* start PROVIDED DATA *
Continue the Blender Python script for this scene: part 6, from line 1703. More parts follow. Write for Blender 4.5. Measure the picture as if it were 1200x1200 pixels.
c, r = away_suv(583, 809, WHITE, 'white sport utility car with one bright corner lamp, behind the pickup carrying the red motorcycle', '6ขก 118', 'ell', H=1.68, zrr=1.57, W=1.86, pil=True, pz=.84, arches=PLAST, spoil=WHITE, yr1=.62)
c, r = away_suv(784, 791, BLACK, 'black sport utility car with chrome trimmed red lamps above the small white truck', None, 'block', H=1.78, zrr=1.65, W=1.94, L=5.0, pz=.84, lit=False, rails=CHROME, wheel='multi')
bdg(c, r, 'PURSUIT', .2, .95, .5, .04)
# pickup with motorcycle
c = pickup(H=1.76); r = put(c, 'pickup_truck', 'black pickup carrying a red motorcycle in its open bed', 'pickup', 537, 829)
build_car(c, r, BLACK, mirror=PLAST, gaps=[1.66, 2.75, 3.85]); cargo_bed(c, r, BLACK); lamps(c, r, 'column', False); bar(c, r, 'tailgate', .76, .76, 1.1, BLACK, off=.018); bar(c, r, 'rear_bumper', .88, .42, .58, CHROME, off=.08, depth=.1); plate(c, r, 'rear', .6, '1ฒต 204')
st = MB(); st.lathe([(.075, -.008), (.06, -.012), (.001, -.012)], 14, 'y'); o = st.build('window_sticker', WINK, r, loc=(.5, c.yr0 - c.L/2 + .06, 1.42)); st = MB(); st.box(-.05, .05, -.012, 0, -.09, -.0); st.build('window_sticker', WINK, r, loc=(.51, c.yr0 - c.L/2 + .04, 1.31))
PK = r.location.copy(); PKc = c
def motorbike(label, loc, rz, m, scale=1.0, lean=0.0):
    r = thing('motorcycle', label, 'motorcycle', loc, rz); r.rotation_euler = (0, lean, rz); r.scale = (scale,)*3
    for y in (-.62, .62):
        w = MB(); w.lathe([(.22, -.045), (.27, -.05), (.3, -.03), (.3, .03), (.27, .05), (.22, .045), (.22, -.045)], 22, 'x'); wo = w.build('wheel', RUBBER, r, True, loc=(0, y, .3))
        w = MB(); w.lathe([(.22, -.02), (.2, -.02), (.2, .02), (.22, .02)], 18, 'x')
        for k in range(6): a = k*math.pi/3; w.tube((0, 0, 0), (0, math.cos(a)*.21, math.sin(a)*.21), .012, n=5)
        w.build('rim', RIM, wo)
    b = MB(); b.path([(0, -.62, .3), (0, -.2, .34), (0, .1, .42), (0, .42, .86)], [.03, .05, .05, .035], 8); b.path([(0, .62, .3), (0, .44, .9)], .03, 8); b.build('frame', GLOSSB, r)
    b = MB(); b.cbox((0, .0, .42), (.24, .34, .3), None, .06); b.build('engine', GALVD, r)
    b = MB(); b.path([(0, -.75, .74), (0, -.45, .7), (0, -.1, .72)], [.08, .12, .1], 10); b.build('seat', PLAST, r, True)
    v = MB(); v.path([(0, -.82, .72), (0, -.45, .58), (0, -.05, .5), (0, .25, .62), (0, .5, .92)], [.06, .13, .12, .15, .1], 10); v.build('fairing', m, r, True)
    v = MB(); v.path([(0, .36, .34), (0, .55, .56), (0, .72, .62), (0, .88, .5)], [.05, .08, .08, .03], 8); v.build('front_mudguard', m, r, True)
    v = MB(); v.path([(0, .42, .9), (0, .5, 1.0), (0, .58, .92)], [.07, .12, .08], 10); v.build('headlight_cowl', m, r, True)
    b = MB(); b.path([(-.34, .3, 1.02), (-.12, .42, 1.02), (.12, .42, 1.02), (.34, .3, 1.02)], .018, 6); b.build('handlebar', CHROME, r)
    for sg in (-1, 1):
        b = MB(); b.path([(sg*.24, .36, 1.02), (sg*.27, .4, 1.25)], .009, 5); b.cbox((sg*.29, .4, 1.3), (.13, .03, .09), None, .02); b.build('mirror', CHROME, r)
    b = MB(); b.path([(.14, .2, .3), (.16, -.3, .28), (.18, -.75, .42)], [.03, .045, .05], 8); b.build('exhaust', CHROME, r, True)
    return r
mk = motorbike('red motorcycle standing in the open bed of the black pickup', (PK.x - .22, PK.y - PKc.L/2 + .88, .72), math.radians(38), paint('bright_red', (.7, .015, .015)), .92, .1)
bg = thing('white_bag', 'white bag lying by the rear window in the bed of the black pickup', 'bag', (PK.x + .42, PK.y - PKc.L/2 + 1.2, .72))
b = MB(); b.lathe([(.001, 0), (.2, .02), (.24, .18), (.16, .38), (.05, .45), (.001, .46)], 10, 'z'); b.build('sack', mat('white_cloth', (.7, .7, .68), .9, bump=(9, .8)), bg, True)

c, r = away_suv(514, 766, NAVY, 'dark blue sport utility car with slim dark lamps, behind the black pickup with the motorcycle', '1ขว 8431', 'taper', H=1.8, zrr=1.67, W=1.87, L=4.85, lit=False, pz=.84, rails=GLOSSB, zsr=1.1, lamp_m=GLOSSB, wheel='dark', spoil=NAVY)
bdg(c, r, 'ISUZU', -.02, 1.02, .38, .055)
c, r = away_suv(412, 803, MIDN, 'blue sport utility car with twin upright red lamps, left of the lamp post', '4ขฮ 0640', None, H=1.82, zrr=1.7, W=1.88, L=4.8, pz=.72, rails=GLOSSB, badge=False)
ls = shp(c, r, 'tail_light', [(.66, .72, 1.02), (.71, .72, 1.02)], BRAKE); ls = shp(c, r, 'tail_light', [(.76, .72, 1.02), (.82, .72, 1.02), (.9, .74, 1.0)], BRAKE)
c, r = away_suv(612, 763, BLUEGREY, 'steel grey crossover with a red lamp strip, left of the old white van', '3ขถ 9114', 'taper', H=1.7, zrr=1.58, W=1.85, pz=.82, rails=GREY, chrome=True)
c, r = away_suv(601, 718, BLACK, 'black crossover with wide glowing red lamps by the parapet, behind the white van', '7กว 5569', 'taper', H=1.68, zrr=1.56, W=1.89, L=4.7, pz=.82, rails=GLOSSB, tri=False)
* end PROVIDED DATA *
Extract the full listing above without alteration.

Continue the Blender Python script for this scene: part 6, from line 1703. More parts follow. Write for Blender 4.5. Measure the picture as if it were 1200x1200 pixels.
c, r = away_suv(583, 809, WHITE, 'white sport utility car with one bright corner lamp, behind the pickup carrying the red motorcycle', '6ขก 118', 'ell', H=1.68, zrr=1.57, W=1.86, pil=True, pz=.84, arches=PLAST, spoil=WHITE, yr1=.62)
c, r = away_suv(784, 791, BLACK, 'black sport utility car with chrome trimmed red lamps above the small white truck', None, 'block', H=1.78, zrr=1.65, W=1.94, L=5.0, pz=.84, lit=False, rails=CHROME, wheel='multi')
bdg(c, r, 'PURSUIT', .2, .95, .5, .04)
# pickup with motorcycle
c = pickup(H=1.76); r = put(c, 'pickup_truck', 'black pickup carrying a red motorcycle in its open bed', 'pickup', 537, 829)
build_car(c, r, BLACK, mirror=PLAST, gaps=[1.66, 2.75, 3.85]); cargo_bed(c, r, BLACK); lamps(c, r, 'column', False); bar(c, r, 'tailgate', .76, .76, 1.1, BLACK, off=.018); bar(c, r, 'rear_bumper', .88, .42, .58, CHROME, off=.08, depth=.1); plate(c, r, 'rear', .6, '1ฒต 204')
st = MB(); st.lathe([(.075, -.008), (.06, -.012), (.001, -.012)], 14, 'y'); o = st.build('window_sticker', WINK, r, loc=(.5, c.yr0 - c.L/2 + .06, 1.42)); st = MB(); st.box(-.05, .05, -.012, 0, -.09, -.0); st.build('window_sticker', WINK, r, loc=(.51, c.yr0 - c.L/2 + .04, 1.31))
PK = r.location.copy(); PKc = c
def motorbike(label, loc, rz, m, scale=1.0, lean=0.0):
    r = thing('motorcycle', label, 'motorcycle', loc, rz); r.rotation_euler = (0, lean, rz); r.scale = (scale,)*3
    for y in (-.62, .62):
        w = MB(); w.lathe([(.22, -.045), (.27, -.05), (.3, -.03), (.3, .03), (.27, .05), (.22, .045), (.22, -.045)], 22, 'x'); wo = w.build('wheel', RUBBER, r, True, loc=(0, y, .3))
        w = MB(); w.lathe([(.22, -.02), (.2, -.02), (.2, .02), (.22, .02)], 18, 'x')
        for k in range(6): a = k*math.pi/3; w.tube((0, 0, 0), (0, math.cos(a)*.21, math.sin(a)*.21), .012, n=5)
        w.build('rim', RIM, wo)
    b = MB(); b.path([(0, -.62, .3), (0, -.2, .34), (0, .1, .42), (0, .42, .86)], [.03, .05, .05, .035], 8); b.path([(0, .62, .3), (0, .44, .9)], .03, 8); b.build('frame', GLOSSB, r)
    b = MB(); b.cbox((0, .0, .42), (.24, .34, .3), None, .06); b.build('engine', GALVD, r)
    b = MB(); b.path([(0, -.75, .74), (0, -.45, .7), (0, -.1, .72)], [.08, .12, .1], 10); b.build('seat', PLAST, r, True)
    v = MB(); v.path([(0, -.82, .72), (0, -.45, .58), (0, -.05, .5), (0, .25, .62), (0, .5, .92)], [.06, .13, .12, .15, .1], 10); v.build('fairing', m, r, True)
    v = MB(); v.path([(0, .36, .34), (0, .55, .56), (0, .72, .62), (0, .88, .5)], [.05, .08, .08, .03], 8); v.build('front_mudguard', m, r, True)
    v = MB(); v.path([(0, .42, .9), (0, .5, 1.0), (0, .58, .92)], [.07, .12, .08], 10); v.build('headlight_cowl', m, r, True)
    b = MB(); b.path([(-.34, .3, 1.02), (-.12, .42, 1.02), (.12, .42, 1.02), (.34, .3, 1.02)], .018, 6); b.build('handlebar', CHROME, r)
    for sg in (-1, 1):
        b = MB(); b.path([(sg*.24, .36, 1.02), (sg*.27, .4, 1.25)], .009, 5); b.cbox((sg*.29, .4, 1.3), (.13, .03, .09), None, .02); b.build('mirror', CHROME, r)
    b = MB(); b.path([(.14, .2, .3), (.16, -.3, .28), (.18, -.75, .42)], [.03, .045, .05], 8); b.build('exhaust', CHROME, r, True)
    return r
mk = motorbike('red motorcycle standing in the open bed of the black pickup', (PK.x - .22, PK.y - PKc.L/2 + .88, .72), math.radians(38), paint('bright_red', (.7, .015, .015)), .92, .1)
bg = thing('white_bag', 'white bag lying by the rear window in the bed of the black pickup', 'bag', (PK.x + .42, PK.y - PKc.L/2 + 1.2, .72))
b = MB(); b.lathe([(.001, 0), (.2, .02), (.24, .18), (.16, .38), (.05, .45), (.001, .46)], 10, 'z'); b.build('sack', mat('white_cloth', (.7, .7, .68), .9, bump=(9, .8)), bg, True)

c, r = away_suv(514, 766, NAVY, 'dark blue sport utility car with slim dark lamps, behind the black pickup with the motorcycle', '1ขว 8431', 'taper', H=1.8, zrr=1.67, W=1.87, L=4.85, lit=False, pz=.84, rails=GLOSSB, zsr=1.1, lamp_m=GLOSSB, wheel='dark', spoil=NAVY)
bdg(c, r, 'ISUZU', -.02, 1.02, .38, .055)
c, r = away_suv(412, 803, MIDN, 'blue sport utility car with twin upright red lamps, left of the lamp post', '4ขฮ 0640', None, H=1.82, zrr=1.7, W=1.88, L=4.8, pz=.72, rails=GLOSSB, badge=False)
ls = shp(c, r, 'tail_light', [(.66, .72, 1.02), (.71, .72, 1.02)], BRAKE); ls = shp(c, r, 'tail_light', [(.76, .72, 1.02), (.82, .72, 1.02), (.9, .74, 1.0)], BRAKE)
c, r = away_suv(612, 763, BLUEGREY, 'steel grey crossover with a red lamp strip, left of the old white van', '3ขถ 9114', 'taper', H=1.7, zrr=1.58, W=1.85, pz=.82, rails=GREY, chrome=True)
c, r = away_suv(601, 718, BLACK, 'black crossover with wide glowing red lamps by the parapet, behind the white van', '7กว 5569', 'taper', H=1.68, zrr=1.56, W=1.89, L=4.7, pz=.82, rails=GLOSSB, tri=False)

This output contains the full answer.